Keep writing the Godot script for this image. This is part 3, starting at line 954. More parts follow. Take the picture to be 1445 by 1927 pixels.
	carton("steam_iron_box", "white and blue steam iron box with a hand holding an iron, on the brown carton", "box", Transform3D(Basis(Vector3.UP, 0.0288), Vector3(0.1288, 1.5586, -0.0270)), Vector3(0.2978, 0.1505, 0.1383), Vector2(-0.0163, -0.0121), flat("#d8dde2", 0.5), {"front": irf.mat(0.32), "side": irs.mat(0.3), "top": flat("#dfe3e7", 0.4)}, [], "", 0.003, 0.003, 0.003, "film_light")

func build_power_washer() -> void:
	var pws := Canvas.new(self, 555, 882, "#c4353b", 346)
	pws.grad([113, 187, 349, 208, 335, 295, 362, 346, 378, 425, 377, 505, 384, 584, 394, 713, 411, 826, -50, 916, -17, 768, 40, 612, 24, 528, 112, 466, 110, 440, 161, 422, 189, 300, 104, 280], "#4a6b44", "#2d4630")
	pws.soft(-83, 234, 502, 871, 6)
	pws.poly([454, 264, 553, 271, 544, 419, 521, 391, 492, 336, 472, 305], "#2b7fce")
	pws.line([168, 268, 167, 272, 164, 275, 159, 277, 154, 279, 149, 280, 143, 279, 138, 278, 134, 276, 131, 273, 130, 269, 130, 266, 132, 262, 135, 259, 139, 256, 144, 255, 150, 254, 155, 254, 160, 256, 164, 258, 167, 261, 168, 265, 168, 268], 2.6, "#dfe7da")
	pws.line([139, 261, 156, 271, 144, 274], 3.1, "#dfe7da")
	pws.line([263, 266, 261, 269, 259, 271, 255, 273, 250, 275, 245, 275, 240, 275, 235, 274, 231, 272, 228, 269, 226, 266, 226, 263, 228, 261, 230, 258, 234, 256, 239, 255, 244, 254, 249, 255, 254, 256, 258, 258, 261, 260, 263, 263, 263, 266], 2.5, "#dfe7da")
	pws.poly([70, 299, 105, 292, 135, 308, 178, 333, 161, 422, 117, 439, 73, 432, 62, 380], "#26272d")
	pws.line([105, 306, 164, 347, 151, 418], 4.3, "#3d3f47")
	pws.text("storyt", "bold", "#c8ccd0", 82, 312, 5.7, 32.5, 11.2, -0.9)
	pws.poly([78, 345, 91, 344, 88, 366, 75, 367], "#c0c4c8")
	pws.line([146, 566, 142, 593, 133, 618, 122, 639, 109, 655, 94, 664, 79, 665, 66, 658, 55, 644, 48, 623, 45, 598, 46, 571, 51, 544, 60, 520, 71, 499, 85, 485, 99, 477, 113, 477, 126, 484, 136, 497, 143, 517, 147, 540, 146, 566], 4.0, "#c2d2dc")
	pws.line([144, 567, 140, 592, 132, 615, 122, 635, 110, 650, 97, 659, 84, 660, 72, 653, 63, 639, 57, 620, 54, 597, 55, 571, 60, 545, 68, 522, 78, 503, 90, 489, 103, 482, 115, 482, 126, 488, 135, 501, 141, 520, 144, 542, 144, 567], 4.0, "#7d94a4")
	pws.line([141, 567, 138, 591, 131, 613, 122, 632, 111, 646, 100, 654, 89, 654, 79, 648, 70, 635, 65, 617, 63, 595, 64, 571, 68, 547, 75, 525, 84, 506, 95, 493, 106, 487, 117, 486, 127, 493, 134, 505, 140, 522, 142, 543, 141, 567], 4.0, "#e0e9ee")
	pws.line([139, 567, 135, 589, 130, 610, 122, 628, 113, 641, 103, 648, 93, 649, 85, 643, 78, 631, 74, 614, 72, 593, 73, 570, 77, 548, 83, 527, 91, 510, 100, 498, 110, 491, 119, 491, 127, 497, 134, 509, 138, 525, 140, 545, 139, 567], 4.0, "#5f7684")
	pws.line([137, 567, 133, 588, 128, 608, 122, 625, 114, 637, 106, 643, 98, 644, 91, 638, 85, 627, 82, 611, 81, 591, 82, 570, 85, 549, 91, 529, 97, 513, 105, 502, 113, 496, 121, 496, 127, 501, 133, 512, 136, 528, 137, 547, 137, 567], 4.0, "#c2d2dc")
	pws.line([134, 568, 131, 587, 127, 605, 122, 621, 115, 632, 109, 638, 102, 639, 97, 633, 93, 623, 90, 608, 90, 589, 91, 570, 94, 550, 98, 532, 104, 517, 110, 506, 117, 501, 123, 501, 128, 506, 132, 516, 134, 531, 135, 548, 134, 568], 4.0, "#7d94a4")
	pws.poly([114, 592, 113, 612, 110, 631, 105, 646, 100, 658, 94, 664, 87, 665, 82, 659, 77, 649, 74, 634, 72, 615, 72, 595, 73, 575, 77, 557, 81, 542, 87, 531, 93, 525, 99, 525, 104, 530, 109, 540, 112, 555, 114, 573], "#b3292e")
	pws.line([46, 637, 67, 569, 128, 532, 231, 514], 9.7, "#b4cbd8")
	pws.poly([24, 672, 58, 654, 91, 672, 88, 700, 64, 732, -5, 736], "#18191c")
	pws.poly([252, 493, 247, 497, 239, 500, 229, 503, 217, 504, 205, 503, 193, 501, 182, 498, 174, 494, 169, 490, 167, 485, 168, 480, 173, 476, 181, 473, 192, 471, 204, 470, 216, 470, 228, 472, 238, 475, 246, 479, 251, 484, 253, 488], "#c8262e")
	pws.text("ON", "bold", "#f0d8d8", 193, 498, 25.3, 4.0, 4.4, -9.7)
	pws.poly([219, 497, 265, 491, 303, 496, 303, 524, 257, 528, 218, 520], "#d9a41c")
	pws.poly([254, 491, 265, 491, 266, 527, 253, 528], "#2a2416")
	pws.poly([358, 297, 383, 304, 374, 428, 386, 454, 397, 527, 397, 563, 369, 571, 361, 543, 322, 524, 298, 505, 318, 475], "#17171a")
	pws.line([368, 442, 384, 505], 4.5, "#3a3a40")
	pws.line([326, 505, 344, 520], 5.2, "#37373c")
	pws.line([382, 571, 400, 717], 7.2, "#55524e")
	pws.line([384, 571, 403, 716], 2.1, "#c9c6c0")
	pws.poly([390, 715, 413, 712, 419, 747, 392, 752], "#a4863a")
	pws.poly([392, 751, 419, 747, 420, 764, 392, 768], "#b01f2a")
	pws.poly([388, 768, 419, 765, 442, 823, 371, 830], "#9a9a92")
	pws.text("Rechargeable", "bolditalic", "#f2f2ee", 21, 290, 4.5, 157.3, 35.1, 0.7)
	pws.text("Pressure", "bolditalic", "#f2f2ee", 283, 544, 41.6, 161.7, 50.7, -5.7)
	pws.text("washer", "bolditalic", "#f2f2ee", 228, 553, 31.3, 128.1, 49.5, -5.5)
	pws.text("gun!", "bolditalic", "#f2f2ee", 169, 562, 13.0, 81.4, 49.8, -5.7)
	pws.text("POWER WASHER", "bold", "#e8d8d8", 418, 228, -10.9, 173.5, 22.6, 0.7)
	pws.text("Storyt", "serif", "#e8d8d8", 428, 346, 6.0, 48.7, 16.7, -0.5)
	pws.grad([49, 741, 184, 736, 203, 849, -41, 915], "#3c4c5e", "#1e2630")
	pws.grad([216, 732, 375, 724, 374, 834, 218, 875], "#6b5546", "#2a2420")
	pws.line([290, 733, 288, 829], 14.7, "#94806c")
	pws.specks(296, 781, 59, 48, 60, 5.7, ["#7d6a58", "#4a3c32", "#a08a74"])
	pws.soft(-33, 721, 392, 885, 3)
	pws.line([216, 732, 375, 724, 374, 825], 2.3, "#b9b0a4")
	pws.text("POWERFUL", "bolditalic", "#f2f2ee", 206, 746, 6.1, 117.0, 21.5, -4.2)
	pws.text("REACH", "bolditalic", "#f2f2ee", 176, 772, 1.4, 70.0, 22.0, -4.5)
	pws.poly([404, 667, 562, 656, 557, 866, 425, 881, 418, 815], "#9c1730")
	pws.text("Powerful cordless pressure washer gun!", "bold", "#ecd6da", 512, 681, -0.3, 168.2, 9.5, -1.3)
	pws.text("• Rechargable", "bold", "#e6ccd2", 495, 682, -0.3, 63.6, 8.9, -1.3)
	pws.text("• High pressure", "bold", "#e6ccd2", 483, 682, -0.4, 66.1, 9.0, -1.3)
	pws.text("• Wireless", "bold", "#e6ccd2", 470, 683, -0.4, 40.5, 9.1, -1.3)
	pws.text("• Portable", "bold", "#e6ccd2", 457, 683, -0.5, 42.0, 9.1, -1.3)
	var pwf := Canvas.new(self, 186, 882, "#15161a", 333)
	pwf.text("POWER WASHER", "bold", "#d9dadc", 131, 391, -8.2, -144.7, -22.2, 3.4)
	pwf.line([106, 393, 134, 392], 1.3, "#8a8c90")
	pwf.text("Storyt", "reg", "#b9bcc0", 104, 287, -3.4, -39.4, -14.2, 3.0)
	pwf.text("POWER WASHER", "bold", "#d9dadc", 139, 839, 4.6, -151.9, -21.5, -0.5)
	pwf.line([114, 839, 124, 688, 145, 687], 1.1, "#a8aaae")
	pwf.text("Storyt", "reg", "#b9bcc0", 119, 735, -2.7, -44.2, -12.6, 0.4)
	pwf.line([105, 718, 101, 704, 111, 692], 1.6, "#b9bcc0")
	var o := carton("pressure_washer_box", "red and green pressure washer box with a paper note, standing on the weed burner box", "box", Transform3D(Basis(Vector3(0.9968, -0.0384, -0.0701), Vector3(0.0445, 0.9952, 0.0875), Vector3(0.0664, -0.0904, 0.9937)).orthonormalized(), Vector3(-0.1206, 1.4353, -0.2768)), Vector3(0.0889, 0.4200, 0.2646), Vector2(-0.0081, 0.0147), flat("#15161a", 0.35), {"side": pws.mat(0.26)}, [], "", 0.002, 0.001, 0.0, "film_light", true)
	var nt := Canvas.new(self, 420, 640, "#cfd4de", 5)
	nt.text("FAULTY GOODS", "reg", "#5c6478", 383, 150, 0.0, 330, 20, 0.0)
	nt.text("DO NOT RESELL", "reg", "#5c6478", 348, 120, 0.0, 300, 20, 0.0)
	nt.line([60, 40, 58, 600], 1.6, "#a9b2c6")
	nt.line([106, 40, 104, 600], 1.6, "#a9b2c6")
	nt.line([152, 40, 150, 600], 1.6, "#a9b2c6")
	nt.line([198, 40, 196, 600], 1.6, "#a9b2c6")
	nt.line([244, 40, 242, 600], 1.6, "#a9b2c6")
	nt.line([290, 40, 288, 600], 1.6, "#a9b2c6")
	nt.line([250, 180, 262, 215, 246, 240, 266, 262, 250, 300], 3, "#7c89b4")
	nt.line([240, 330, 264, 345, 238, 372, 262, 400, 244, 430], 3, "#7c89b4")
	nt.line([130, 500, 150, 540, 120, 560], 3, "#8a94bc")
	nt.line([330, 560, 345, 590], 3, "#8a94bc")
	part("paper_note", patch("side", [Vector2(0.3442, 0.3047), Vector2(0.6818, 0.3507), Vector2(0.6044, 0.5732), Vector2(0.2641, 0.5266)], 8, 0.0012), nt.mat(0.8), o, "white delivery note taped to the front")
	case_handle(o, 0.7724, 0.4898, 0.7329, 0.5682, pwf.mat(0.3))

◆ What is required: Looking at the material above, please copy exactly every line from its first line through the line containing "and blue steam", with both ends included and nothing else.

◆ Answer to this exercise:
Keep writing the Godot script for this image. This is part 3, starting at line 954. More parts follow. Take the picture to be 1445 by 1927 pixels.
	carton("steam_iron_box", "white and blue steam iron box with a hand holding an iron, on the brown carton", "box", Transform3D(Basis(Vector3.UP, 0.0288), Vector3(0.1288, 1.5586, -0.0270)), Vector3(0.2978, 0.1505, 0.1383), Vector2(-0.0163, -0.0121), flat("#d8dde2", 0.5), {"front": irf.mat(0.32), "side": irs.mat(0.3), "top": flat("#dfe3e7", 0.4)}, [], "", 0.003, 0.003, 0.003, "film_light")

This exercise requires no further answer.